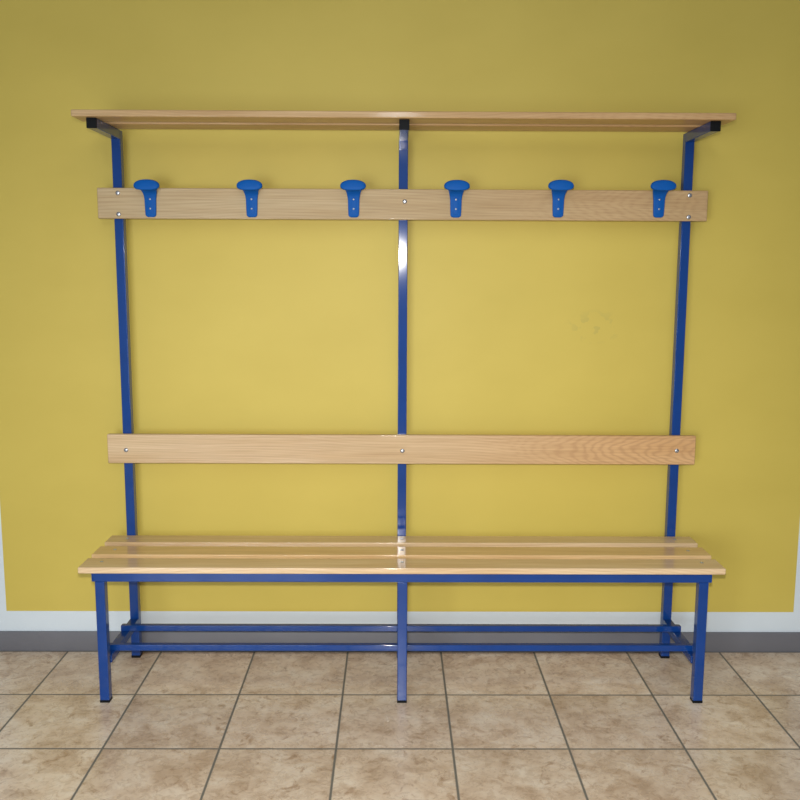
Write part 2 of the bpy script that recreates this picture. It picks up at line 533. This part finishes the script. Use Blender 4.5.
def hook_body_mesh():
    """back plate with a raised rim that sweeps up and forward into a flared neck; origin at plate foot, on the board"""
    bm = bmesh.new()
    n = 28
    # (y centre, z, half width, half thickness, tilt)
    path = [(-0.0035, 0.0000, 0.0085, 0.0020, 0.0), (-0.0040, 0.0022, 0.0132, 0.0036, 0.0), (-0.0045, 0.0065, 0.0160, 0.0045, 0.0),
            (-0.0047, 0.0300, 0.0170, 0.0047, 0.0), (-0.0048, 0.0560, 0.0175, 0.0048, 0.0), (-0.0055, 0.0680, 0.0190, 0.0055, 0.10),
            (-0.0090, 0.0780, 0.0210, 0.0065, 0.45), (-0.0165, 0.0860, 0.0235, 0.0070, 0.85), (-0.0270, 0.0915, 0.0255, 0.0072, 1.15),
            (-0.0400, 0.0955, 0.0265, 0.0070, 1.30), (-0.0450, 0.0965, 0.0240, 0.0060, 1.35)]
    rings = []
    for (y, z, hw, ht, tilt) in path:
        r = []
        for (a, b_) in superellipse(n, hw * 1.08, ht, 4.5):
            # section plane is perpendicular to the path direction (sin tilt forward, cos tilt up)
            r.append((a, y + b_ * math.cos(tilt) * 1.0, z + b_ * math.sin(tilt)))
        rings.append(r)
    loft(bm, rings)
    # raised boss around the screws
    rings = []
    for (yy, k) in ((-0.0085, 1.0), (-0.0104, 0.97), (-0.0108, 0.86)):
        rings.append([(a * k, yy, 0.0390 + b_ * k) for (a, b_) in superellipse(28, 0.0105, 0.0300, 3.0)])
    loft(bm, rings)
    me = bpy.data.meshes.new('coat_hook')
    bmesh.ops.recalc_face_normals(bm, faces=bm.faces)
    bm.to_mesh(me)
    bm.free()
    me.materials.append(M_hook)
    for p in me.polygons:
        p.use_smooth = True
    me.set_sharp_from_angle(angle=math.radians(45))
    return me


def hook_knob_mesh():
    """broad oval pad, flatter along its foot than along its crown"""
    bm = bmesh.new()
    n = 40
    prof = [(0.30, 0.0075), (0.80, 0.0070), (0.93, 0.0055), (0.985, 0.0025), (1.0, -0.0010), (0.985, -0.0040), (0.92, -0.0065), (0.70, -0.0082), (0.30, -0.0086)]
    rings = []
    for (k, d) in prof:
        r = []
        for (a, b_) in superellipse(n, 0.0415 * k, 0.0180 * k, 2.35):
            if b_ < 0:
                b_ *= 0.93
            r.append((a, -d + 0.15 * b_ , b_ - 0.00012 * (a * 1000 / 10) ** 2))
        rings.append(r)
    loft(bm, rings)
    me = bpy.data.meshes.new('knob')
    bmesh.ops.recalc_face_normals(bm, faces=bm.faces)
    bm.to_mesh(me)
    bm.free()
    me.materials.append(M_hook)
    for p in me.polygons:
        p.use_smooth = True
    return me


HB, HK = hook_body_mesh(), hook_knob_mesh()
for x, dz in ((-0.8245, -0.002), (-0.4945, -0.001), (-0.162, 0.0), (0.172, 0.001), (0.507, 0.003), (0.837, 0.004)):
    h = bpy.data.objects.new('coat_hook', HB)
    COL.objects.link(h)
    h.parent = bench
    h.location = Vector((x, YR - TB + 0.0012, 1.5300 + dz)) - origin_of(bench)
    k = bpy.data.objects.new('knob', HK)
    COL.objects.link(k)
    k.parent = h
    k.location = (0, -0.0480, 0.0990)
    for z in (0.0270, 0.0575):
        put_screw(SCREW_HOOK, h, Vector((x, YR - TB - 0.0096, 1.5300 + dz + z)))
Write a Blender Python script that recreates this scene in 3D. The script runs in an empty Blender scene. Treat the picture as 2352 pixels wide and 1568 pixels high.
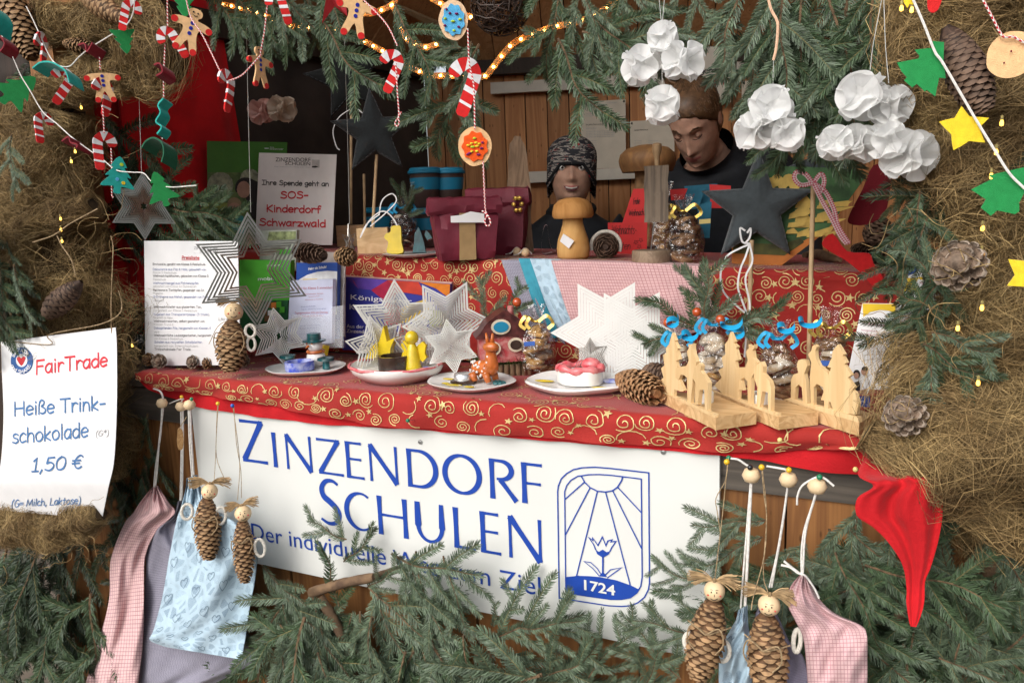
import bpy, math, random
import numpy as np
from mathutils import Vector, Matrix
rnd = random.Random(7)
S = bpy.context.scene
COL = S.collection
# ------------------------------------------------------------------ camera
PSI, TH, RO, FOC = math.radians(26.5), math.radians(9.5), math.radians(2.1),1829.0
CAM = np.array([0.0,0.0,1.5])
_F = np.array([-math.sin(PSI)*math.cos(TH), math.cos(PSI)*math.cos(TH),-math.sin(TH)])
_R0 = np.cross(_F, [0,0,1]); _R0 /= np.linalg.norm(_R0); _U0 = np.cross(_R0, _F)
_U = math.cos(RO)*_U0 + math.sin(RO)*_R0
_R = math.cos(RO)*_R0 - math.sin(RO)*_U0
cd = bpy.data.cameras.new('camera'); cam = bpy.data.objects.new('camera', cd); COL.objects.link(cam)
cd.sensor_width = 36.0; cd.lens = FOC/2352*36.0; cd.clip_start = 0.05; cd.clip_end = 500
cam.matrix_world = Matrix(((_R[0], _U[0], -_F[0], CAM[0]),(_R[1], _U[1], -_F[1], CAM[1]),(_R[2], _U[2], -_F[2], CAM[2]),(0,0,0,1)))
S.camera = cam
# ------------------------------------------------------------------ sky and sun (overcast winter day)
SUN_EL, SUN_AZ = math.radians(38), math.radians(195)
w = bpy.data.worlds.new('World'); S.world = w; w.use_nodes = True
nt = w.node_tree; sky = nt.nodes.new('ShaderNodeTexSky'); sky.sky_type = 'NISHITA'; sky.sun_disc = False
sky.sun_elevation = SUN_EL; sky.sun_rotation = SUN_AZ; sky.air_density = 1.0; sky.dust_density = 4.0; sky.ozone_density = 1.0
hs = nt.nodes.new('ShaderNodeHueSaturation'); hs.inputs['Saturation'].default_value = 0.36
nt.links.new(sky.outputs[0], hs.inputs['Color']); nt.links.new(hs.outputs[0], nt.nodes['Background'].inputs[0])
nt.nodes['Background'].inputs[1].default_value = 0.15
sl = bpy.data.lights.new('sun', 'SUN'); sl.energy = 1.05; sl.angle = math.radians(55); sl.color = (1,0.98,0.945)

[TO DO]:
Verbatim reproduction of every record is required; images are left out.

[RESPONSE]:
Write part 2 of the bpy script that recreates this picture. It picks up at line 533. This part finishes the script. Use Blender 4.5.
def hook_body_mesh():
    """back plate with a raised rim that sweeps up and forward into a flared neck; origin at plate foot, on the board"""
    bm = bmesh.new()
    n = 28
    # (y centre, z, half width, half thickness, tilt)
    path = [(-0.0035, 0.0000, 0.0085, 0.0020, 0.0), (-0.0040, 0.0022, 0.0132, 0.0036, 0.0), (-0.0045, 0.0065, 0.0160, 0.0045, 0.0),
            (-0.0047, 0.0300, 0.0170, 0.0047, 0.0), (-0.0048, 0.0560, 0.0175, 0.0048, 0.0), (-0.0055, 0.0680, 0.0190, 0.0055, 0.10),
            (-0.0090, 0.0780, 0.0210, 0.0065, 0.45), (-0.0165, 0.0860, 0.0235, 0.0070, 0.85), (-0.0270, 0.0915, 0.0255, 0.0072, 1.15),
            (-0.0400, 0.0955, 0.0265, 0.0070, 1.30), (-0.0450, 0.0965, 0.0240, 0.0060, 1.35)]
    rings = []
    for (y, z, hw, ht, tilt) in path:
        r = []
        for (a, b_) in superellipse(n, hw * 1.08, ht, 4.5):
            # section plane is perpendicular to the path direction (sin tilt forward, cos tilt up)
            r.append((a, y + b_ * math.cos(tilt) * 1.0, z + b_ * math.sin(tilt)))
        rings.append(r)
    loft(bm, rings)
    # raised boss around the screws
    rings = []
    for (yy, k) in ((-0.0085, 1.0), (-0.0104, 0.97), (-0.0108, 0.86)):
        rings.append([(a * k, yy, 0.0390 + b_ * k) for (a, b_) in superellipse(28, 0.0105, 0.0300, 3.0)])
    loft(bm, rings)
    me = bpy.data.meshes.new('coat_hook')
    bmesh.ops.recalc_face_normals(bm, faces=bm.faces)
    bm.to_mesh(me)
    bm.free()
    me.materials.append(M_hook)
    for p in me.polygons:
        p.use_smooth = True
    me.set_sharp_from_angle(angle=math.radians(45))
    return me


def hook_knob_mesh():
    """broad oval pad, flatter along its foot than along its crown"""
    bm = bmesh.new()
    n = 40
    prof = [(0.30, 0.0075), (0.80, 0.0070), (0.93, 0.0055), (0.985, 0.0025), (1.0, -0.0010), (0.985, -0.0040), (0.92, -0.0065), (0.70, -0.0082), (0.30, -0.0086)]
    rings = []
    for (k, d) in prof:
        r = []
        for (a, b_) in superellipse(n, 0.0415 * k, 0.0180 * k, 2.35):
            if b_ < 0:
                b_ *= 0.93
            r.append((a, -d + 0.15 * b_ , b_ - 0.00012 * (a * 1000 / 10) ** 2))
        rings.append(r)
    loft(bm, rings)
    me = bpy.data.meshes.new('knob')
    bmesh.ops.recalc_face_normals(bm, faces=bm.faces)
    bm.to_mesh(me)
    bm.free()
    me.materials.append(M_hook)
    for p in me.polygons:
        p.use_smooth = True
    return me


HB, HK = hook_body_mesh(), hook_knob_mesh()
for x, dz in ((-0.8245, -0.002), (-0.4945, -0.001), (-0.162, 0.0), (0.172, 0.001), (0.507, 0.003), (0.837, 0.004)):
    h = bpy.data.objects.new('coat_hook', HB)
    COL.objects.link(h)
    h.parent = bench
    h.location = Vector((x, YR - TB + 0.0012, 1.5300 + dz)) - origin_of(bench)
    k = bpy.data.objects.new('knob', HK)
    COL.objects.link(k)
    k.parent = h
    k.location = (0, -0.0480, 0.0990)
    for z in (0.0270, 0.0575):
        put_screw(SCREW_HOOK, h, Vector((x, YR - TB - 0.0096, 1.5300 + dz + z)))
Write a Blender Python script that recreates this scene in 3D. The script runs in an empty Blender scene. Treat the picture as 2352 pixels wide and 1568 pixels high.
import bpy, math, random
import numpy as np
from mathutils import Vector, Matrix
rnd = random.Random(7)
S = bpy.context.scene
COL = S.collection
# ------------------------------------------------------------------ camera
PSI, TH, RO, FOC = math.radians(26.5), math.radians(9.5), math.radians(2.1),1829.0
CAM = np.array([0.0,0.0,1.5])
_F = np.array([-math.sin(PSI)*math.cos(TH), math.cos(PSI)*math.cos(TH),-math.sin(TH)])
_R0 = np.cross(_F, [0,0,1]); _R0 /= np.linalg.norm(_R0); _U0 = np.cross(_R0, _F)
_U = math.cos(RO)*_U0 + math.sin(RO)*_R0
_R = math.cos(RO)*_R0 - math.sin(RO)*_U0
cd = bpy.data.cameras.new('camera'); cam = bpy.data.objects.new('camera', cd); COL.objects.link(cam)
cd.sensor_width = 36.0; cd.lens = FOC/2352*36.0; cd.clip_start = 0.05; cd.clip_end = 500
cam.matrix_world = Matrix(((_R[0], _U[0], -_F[0], CAM[0]),(_R[1], _U[1], -_F[1], CAM[1]),(_R[2], _U[2], -_F[2], CAM[2]),(0,0,0,1)))
S.camera = cam
# ------------------------------------------------------------------ sky and sun (overcast winter day)
SUN_EL, SUN_AZ = math.radians(38), math.radians(195)
w = bpy.data.worlds.new('World'); S.world = w; w.use_nodes = True
nt = w.node_tree; sky = nt.nodes.new('ShaderNodeTexSky'); sky.sky_type = 'NISHITA'; sky.sun_disc = False
sky.sun_elevation = SUN_EL; sky.sun_rotation = SUN_AZ; sky.air_density = 1.0; sky.dust_density = 4.0; sky.ozone_density = 1.0
hs = nt.nodes.new('ShaderNodeHueSaturation'); hs.inputs['Saturation'].default_value = 0.36
nt.links.new(sky.outputs[0], hs.inputs['Color']); nt.links.new(hs.outputs[0], nt.nodes['Background'].inputs[0])
nt.nodes['Background'].inputs[1].default_value = 0.15
sl = bpy.data.lights.new('sun', 'SUN'); sl.energy = 1.05; sl.angle = math.radians(55); sl.color = (1,0.98,0.945)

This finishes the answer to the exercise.